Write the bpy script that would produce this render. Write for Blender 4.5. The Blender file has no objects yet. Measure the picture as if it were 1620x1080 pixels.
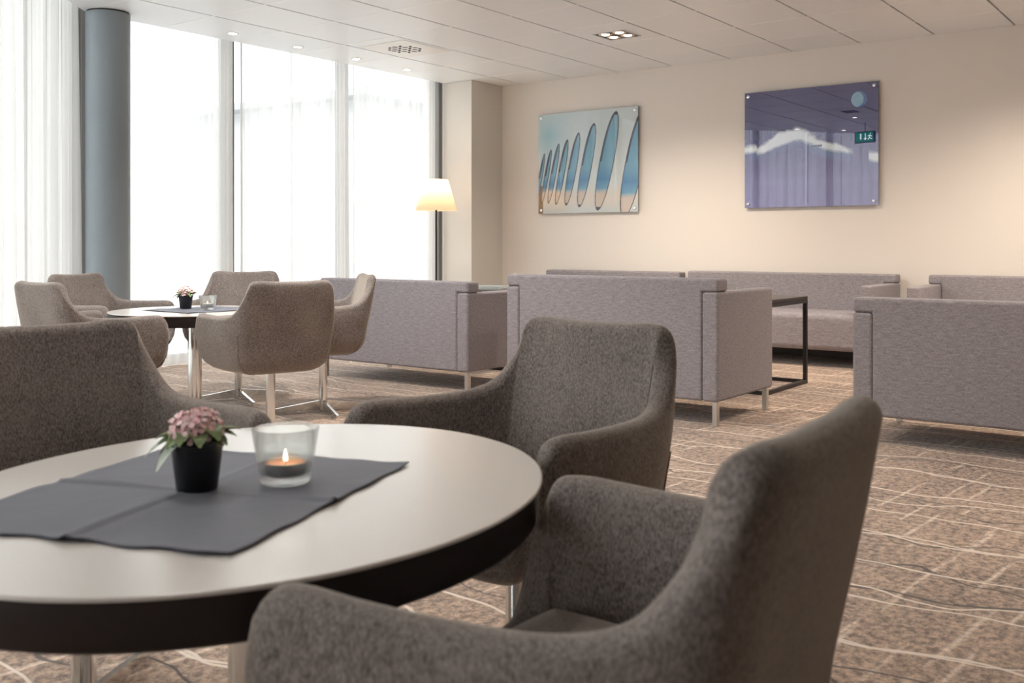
import bpy, bmesh, math, random
from mathutils import Vector, Matrix
random.seed(7)
S = bpy.context.scene
COL = S.collection
PI = math.pi
EYE = 0.98
CEIL = 2.705
WX = 8.63                 # wall with the pictures
EX = (0.59817543, 0.80136518); EY = (-0.80136518, 0.59817543)
def W(r, D):              # right / depth from the camera -> world x, y
    return (r*EX[0]+D*EX[1], r*EY[0]+D*EY[1])
def WA(th):               # heading in the same sense
    c, s = math.cos(th), math.sin(th)
    x, y = W(c, s)
    return math.atan2(y, x)

# ------------------------------------------------------------ materials
def srgb(r, g, b):
    f = lambda c: (c/255/12.92) if c/255 <= .04045 else ((c/255+.055)/1.055)**2.4
    return (f(r), f(g), f(b), 1)
class NT:
    def __init__(s, name):
        s.m = bpy.data.materials.new(name); s.m.use_nodes = True
        s.t = s.m.node_tree; s.t.nodes.clear()
        s.out = s.n('ShaderNodeOutputMaterial')
    def n(s, typ, **kw):
        nd = s.t.nodes.new(typ)
        for k, v in kw.items():
            if k in nd.inputs: nd.inputs[k].default_value = v
            else: setattr(nd, k, v)
        return nd
    def l(s, a, b): s.t.links.new(a, b)
    def math(s, op, a, b=None, c=None, clamp=False):
        nd = s.t.nodes.new('ShaderNodeMath'); nd.operation = op; nd.use_clamp = clamp
        for i, v in enumerate((a, b, c)):
            if v is None: continue
            if isinstance(v, (int, float)): nd.inputs[i].default_value = v
            else: s.l(v, nd.inputs[i])
        return nd.outputs[0]
    def mix(s, fac, a, b):
        nd = s.t.nodes.new('ShaderNodeMix'); nd.data_type = 'RGBA'
        for i, v in ((0, fac), (6, a), (7, b)):
            if isinstance(v, (int, float, tuple)): nd.inputs[i].default_value = v
            else: s.l(v, nd.inputs[i])
        return nd.outputs[2]
    def noise(s, vec, scale, detail=3, rough=.5, dims=None):
        nd = s.n('ShaderNodeTexNoise'); nd.inputs['Scale'].default_value = scale
        nd.inputs['Detail'].default_value = detail; nd.inputs['Roughness'].default_value = rough
        if vec is not None: s.l(vec, nd.inputs['Vector'])
        return nd.outputs['Fac']
    def mapped(s, scale=(1, 1, 1), coord='Object', rot=(0, 0, 0)):
        tc = s.n('ShaderNodeTexCoord'); mp = s.n('ShaderNodeMapping')
        mp.inputs['Scale'].default_value = scale; mp.inputs['Rotation'].default_value = rot
        s.l(tc.outputs[coord], mp.inputs['Vector']); return mp.outputs[0]
    def ramp(s, v, a, b):
        nd = s.n('ShaderNodeMapRange'); nd.inputs['From Min'].default_value = a; nd.inputs['From Max'].default_value = b
        s.l(v, nd.inputs['Value']); return nd.outputs[0]
    def bump(s, h, strength, dist):
        nd = s.n('ShaderNodeBump'); nd.inputs['Strength'].default_value = strength; nd.inputs['Distance'].default_value = dist
        s.l(h, nd.inputs['Height']); return nd.outputs[0]
    def prin(s, color=None, rough=.5, **kw):
        p = s.n('ShaderNodeBsdfPrincipled'); p.inputs['Roughness'].default_value = rough
        if color is not None:
            if isinstance(color, tuple): p.inputs['Base Color'].default_value = color
            else: s.l(color, p.inputs['Base Color'])
        for k, v in kw.items(): p.inputs[k.replace('_', ' ')].default_value = v
        s.l(p.outputs[0], s.out.inputs[0]); return p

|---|

Reproduce every line above as written, skipping pictures.

Write the bpy script that would produce this render. Write for Blender 4.5. The Blender file has no objects yet. Measure the picture as if it were 1620x1080 pixels.
import bpy, bmesh, math, random
from mathutils import Vector, Matrix
random.seed(7)
S = bpy.context.scene
COL = S.collection
PI = math.pi
EYE = 0.98
CEIL = 2.705
WX = 8.63                 # wall with the pictures
EX = (0.59817543, 0.80136518); EY = (-0.80136518, 0.59817543)
def W(r, D):              # right / depth from the camera -> world x, y
    return (r*EX[0]+D*EX[1], r*EY[0]+D*EY[1])
def WA(th):               # heading in the same sense
    c, s = math.cos(th), math.sin(th)
    x, y = W(c, s)
    return math.atan2(y, x)

# ------------------------------------------------------------ materials
def srgb(r, g, b):
    f = lambda c: (c/255/12.92) if c/255 <= .04045 else ((c/255+.055)/1.055)**2.4
    return (f(r), f(g), f(b), 1)
class NT:
    def __init__(s, name):
        s.m = bpy.data.materials.new(name); s.m.use_nodes = True
        s.t = s.m.node_tree; s.t.nodes.clear()
        s.out = s.n('ShaderNodeOutputMaterial')
    def n(s, typ, **kw):
        nd = s.t.nodes.new(typ)
        for k, v in kw.items():
            if k in nd.inputs: nd.inputs[k].default_value = v
            else: setattr(nd, k, v)
        return nd
    def l(s, a, b): s.t.links.new(a, b)
    def math(s, op, a, b=None, c=None, clamp=False):
        nd = s.t.nodes.new('ShaderNodeMath'); nd.operation = op; nd.use_clamp = clamp
        for i, v in enumerate((a, b, c)):
            if v is None: continue
            if isinstance(v, (int, float)): nd.inputs[i].default_value = v
            else: s.l(v, nd.inputs[i])
        return nd.outputs[0]
    def mix(s, fac, a, b):
        nd = s.t.nodes.new('ShaderNodeMix'); nd.data_type = 'RGBA'
        for i, v in ((0, fac), (6, a), (7, b)):
            if isinstance(v, (int, float, tuple)): nd.inputs[i].default_value = v
            else: s.l(v, nd.inputs[i])
        return nd.outputs[2]
    def noise(s, vec, scale, detail=3, rough=.5, dims=None):
        nd = s.n('ShaderNodeTexNoise'); nd.inputs['Scale'].default_value = scale
        nd.inputs['Detail'].default_value = detail; nd.inputs['Roughness'].default_value = rough
        if vec is not None: s.l(vec, nd.inputs['Vector'])
        return nd.outputs['Fac']
    def mapped(s, scale=(1, 1, 1), coord='Object', rot=(0, 0, 0)):
        tc = s.n('ShaderNodeTexCoord'); mp = s.n('ShaderNodeMapping')
        mp.inputs['Scale'].default_value = scale; mp.inputs['Rotation'].default_value = rot
        s.l(tc.outputs[coord], mp.inputs['Vector']); return mp.outputs[0]
    def ramp(s, v, a, b):
        nd = s.n('ShaderNodeMapRange'); nd.inputs['From Min'].default_value = a; nd.inputs['From Max'].default_value = b
        s.l(v, nd.inputs['Value']); return nd.outputs[0]
    def bump(s, h, strength, dist):
        nd = s.n('ShaderNodeBump'); nd.inputs['Strength'].default_value = strength; nd.inputs['Distance'].default_value = dist
        s.l(h, nd.inputs['Height']); return nd.outputs[0]
    def prin(s, color=None, rough=.5, **kw):
        p = s.n('ShaderNodeBsdfPrincipled'); p.inputs['Roughness'].default_value = rough
        if color is not None:
            if isinstance(color, tuple): p.inputs['Base Color'].default_value = color
            else: s.l(color, p.inputs['Base Color'])
        for k, v in kw.items(): p.inputs[k.replace('_', ' ')].default_value = v
        s.l(p.outputs[0], s.out.inputs[0]); return p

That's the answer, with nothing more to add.